Papa Francesco durante il consueto appuntamento del mercoledì, ci accompagna per mano ad analizzare qual è il primo gesto pubblico che il Signore ha compiuto.
E cosa spinge la sua scelta di manifestarsi a tutti, dopo che, per anni, era stato a Nazareth senza farsi conoscere.
“Gesù è sempre in contatto con il Padre e con noi”. Ecco quali sono state le parole della catechesi di questa mattina del Santo Padre.
La prima manifestazione di Gesù
In un’aula Paolo VI piena di fedeli intenti ad ascoltare la sua catechesi, Papa Francesco ha incentrato la sua attenzione su quella che è stata la prima manifestazione pubblica di Gesù, che segue quella della sua Epifania, quando i Magi lo riconobbero Re e lo andarono ad adorare.
Si tratta del momento in cui riceve il Battesimo nel Giordano per mano di Giovanni il Battista. Il Pontefice ci spiega come Gesù “si sia mescolato fra la gente”, non si sia fatto largo perché più importante degli altri, non aveva bisogno di fare un gesto pubblico. Si è semplicemente mescolato fra la gente, senza lanciare messaggi ad effetto e, anche lui, si è fatto battezzare come tanti altri.
Dopo 30 anni che aveva trascorso a Nazareth, Gesù decide di rivelarsi al mondo battezzandosi come gli altri al Giordano. Questo è uno degli esempi verso il quale guardare quando si parla di zelo apostolico, come il Papa ci ricorda: “Gesù è in contatto col Padre nella preghiera e con tutta la gente per la missione, per la catechesi, per insegnare la strada al Regno di Dio. Se vogliamo rappresentare con un’immagine il suo stile di vita, non abbiamo difficoltà a trovarla: Gesù stesso ce la offre, parlando di sé come del buon Pastore”.
“Gesù ci dice come agire nel mondo”
Papa Francesco ci dice chiaramente che è Gesù ad “offrirci la chiave del suo agire nel mondo”. Come? Non prendendo le distanze da noi, anche se siamo peccatori, ma condividendo in modo totale la sua vita con ciascuno di noi. Gesù stesso, parlando poi della sua missione, ci dice che non è venuto per farsi servire (come dovrebbe fare un re), ma per servire, fino ad arrivare a dare la sua vita per noi.
“Ogni giorno, dopo la preghiera, Gesù dedica tutta la sua giornata all’annuncio del Regno di Dio e alle persone, soprattutto ai più poveri e deboli, ai peccatori e agli ammalati” – spiega Francesco. E questo è ciò che fa un pastore: non un lavoro, ma un vero e proprio modo di vivere, che Lui pienamente incarna.

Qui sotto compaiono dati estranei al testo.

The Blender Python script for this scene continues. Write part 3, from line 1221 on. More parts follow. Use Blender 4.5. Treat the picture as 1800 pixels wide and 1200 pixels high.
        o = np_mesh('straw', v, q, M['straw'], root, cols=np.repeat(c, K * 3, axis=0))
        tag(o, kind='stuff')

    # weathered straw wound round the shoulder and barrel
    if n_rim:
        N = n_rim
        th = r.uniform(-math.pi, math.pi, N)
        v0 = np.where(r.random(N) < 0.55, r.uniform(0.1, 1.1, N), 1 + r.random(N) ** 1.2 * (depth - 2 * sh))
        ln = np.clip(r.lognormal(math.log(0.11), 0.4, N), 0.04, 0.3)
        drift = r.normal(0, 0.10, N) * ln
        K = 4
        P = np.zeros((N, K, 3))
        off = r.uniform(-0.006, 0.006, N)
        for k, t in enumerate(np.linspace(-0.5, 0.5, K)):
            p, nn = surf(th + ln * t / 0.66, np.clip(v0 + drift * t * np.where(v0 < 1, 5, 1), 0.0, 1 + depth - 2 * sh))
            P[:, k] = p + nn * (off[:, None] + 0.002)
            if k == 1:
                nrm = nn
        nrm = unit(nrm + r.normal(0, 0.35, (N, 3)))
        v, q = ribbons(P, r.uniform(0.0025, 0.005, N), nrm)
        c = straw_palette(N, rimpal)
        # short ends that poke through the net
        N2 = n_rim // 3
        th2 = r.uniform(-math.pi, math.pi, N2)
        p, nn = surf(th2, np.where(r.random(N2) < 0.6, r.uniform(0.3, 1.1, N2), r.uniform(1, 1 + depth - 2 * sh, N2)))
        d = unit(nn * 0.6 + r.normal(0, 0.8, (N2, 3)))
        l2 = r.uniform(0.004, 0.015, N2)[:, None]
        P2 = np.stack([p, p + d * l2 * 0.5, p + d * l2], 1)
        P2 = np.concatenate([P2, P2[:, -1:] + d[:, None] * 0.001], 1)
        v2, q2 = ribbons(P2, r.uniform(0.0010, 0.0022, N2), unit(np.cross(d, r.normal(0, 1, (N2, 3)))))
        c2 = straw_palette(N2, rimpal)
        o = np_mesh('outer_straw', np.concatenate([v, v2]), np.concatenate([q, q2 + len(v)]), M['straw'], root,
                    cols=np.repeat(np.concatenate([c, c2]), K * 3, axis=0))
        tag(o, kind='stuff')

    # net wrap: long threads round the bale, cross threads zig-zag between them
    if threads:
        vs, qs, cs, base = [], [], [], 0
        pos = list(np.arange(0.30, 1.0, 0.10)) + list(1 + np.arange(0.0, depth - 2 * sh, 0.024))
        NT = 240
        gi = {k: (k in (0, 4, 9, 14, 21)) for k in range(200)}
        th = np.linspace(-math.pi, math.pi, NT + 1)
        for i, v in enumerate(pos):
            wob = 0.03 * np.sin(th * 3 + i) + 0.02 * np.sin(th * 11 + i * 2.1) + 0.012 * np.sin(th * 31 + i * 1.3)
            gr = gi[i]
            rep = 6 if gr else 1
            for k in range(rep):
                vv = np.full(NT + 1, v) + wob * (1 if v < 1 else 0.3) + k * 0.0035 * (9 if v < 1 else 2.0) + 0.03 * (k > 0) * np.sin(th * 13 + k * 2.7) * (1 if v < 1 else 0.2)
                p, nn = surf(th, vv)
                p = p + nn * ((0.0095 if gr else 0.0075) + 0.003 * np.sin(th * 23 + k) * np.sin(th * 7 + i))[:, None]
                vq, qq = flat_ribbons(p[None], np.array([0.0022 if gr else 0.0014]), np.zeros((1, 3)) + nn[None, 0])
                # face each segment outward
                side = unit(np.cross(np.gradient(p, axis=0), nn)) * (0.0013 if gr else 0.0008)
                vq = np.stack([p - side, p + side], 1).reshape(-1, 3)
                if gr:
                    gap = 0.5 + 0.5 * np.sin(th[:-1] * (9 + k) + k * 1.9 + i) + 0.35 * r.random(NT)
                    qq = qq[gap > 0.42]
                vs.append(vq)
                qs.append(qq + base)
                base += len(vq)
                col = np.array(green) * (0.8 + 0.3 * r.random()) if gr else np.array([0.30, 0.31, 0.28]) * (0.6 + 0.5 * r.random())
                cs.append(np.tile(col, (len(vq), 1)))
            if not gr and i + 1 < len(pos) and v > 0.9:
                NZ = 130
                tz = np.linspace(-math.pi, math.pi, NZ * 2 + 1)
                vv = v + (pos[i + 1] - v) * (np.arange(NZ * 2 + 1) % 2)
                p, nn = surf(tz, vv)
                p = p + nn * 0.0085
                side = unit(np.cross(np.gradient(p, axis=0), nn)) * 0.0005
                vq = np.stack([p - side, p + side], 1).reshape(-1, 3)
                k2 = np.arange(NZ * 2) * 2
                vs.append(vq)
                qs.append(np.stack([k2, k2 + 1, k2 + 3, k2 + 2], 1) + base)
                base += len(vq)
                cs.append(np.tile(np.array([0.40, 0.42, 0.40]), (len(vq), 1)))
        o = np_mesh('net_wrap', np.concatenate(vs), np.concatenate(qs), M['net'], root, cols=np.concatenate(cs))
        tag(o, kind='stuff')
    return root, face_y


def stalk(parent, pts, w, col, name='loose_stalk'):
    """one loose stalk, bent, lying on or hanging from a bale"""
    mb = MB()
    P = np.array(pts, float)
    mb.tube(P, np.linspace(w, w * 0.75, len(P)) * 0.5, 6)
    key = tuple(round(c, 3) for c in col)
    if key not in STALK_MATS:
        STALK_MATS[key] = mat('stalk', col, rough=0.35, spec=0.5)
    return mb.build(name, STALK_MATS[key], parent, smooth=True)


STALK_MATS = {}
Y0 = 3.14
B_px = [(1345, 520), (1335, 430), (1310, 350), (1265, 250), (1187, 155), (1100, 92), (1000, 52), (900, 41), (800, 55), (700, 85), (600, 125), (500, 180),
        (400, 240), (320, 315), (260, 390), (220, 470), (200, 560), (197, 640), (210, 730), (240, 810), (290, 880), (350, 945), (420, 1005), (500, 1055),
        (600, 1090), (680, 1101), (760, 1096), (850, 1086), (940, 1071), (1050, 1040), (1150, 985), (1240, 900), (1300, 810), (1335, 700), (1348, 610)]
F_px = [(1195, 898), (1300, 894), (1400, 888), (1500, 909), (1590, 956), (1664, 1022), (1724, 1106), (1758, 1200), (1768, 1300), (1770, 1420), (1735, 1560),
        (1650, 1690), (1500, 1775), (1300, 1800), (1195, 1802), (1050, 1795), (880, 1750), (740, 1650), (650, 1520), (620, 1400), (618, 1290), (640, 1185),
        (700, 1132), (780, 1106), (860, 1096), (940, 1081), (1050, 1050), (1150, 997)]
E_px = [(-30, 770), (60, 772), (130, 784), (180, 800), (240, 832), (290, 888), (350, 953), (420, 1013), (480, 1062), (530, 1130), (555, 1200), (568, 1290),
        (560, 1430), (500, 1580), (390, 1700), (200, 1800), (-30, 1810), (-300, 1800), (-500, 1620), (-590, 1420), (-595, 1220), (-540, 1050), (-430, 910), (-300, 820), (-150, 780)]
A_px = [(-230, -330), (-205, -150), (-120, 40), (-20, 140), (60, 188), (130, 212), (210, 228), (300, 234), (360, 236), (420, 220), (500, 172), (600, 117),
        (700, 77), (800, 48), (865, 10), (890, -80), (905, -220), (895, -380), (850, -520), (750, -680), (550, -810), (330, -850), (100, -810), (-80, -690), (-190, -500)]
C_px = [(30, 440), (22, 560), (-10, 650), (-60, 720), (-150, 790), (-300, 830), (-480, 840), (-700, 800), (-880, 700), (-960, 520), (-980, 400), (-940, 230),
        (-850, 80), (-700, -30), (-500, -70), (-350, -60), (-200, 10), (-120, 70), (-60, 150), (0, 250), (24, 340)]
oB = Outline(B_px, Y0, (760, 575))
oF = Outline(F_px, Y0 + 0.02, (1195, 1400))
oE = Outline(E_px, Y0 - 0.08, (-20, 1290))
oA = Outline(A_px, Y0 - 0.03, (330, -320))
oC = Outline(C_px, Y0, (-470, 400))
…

“Gesù non fa qualcosa per noi, ma dà tutto: dà la vita per noi. Il suo è un cuore pastorale” – continua Francesco. E questo dovrebbe essere l’azione pastorale della Chiesa tutta. Il Papa ci invita a confrontarci con l’esempio del buon pastore datoci proprio da Gesù per porci anche delle domande: “Lo imitiamo abbeverandoci alle fonti della preghiera, perché il nostro cuore sia in sintonia con il suo?”.
Quando ci allontaniamo da Lui, il suo cuore piange
Gesù non ci lascia mai da soli, non permette mai che nessuno “s’arrangi da solo” – dice il Papa. Scoprire il nostro zelo apostolico è guardare proprio al buon pastore che, come spiega il Pontefice, esce per andare alla ricerca della pecora smarrita fino a quando non la trova e la riporta nel recinto: “Non dice: ‘Se n’è andata, colpa sua, affari suoi!”.
Quando qualcuno si allontana, il cuore di Gesù soffre e “mentre Dio piange, lo ama ancora di più […] Il Signore soffre quando ci distanziamo dal suo cuore” – dice Francesco – “[…] Magari seguiamo e amiamo Gesù da tanto tempo e non ci siamo mai chiesti se ne condividiamo i sentimenti, se soffriamo e rischiamo in sintonia con il suo cuore pastorale!” – conclude.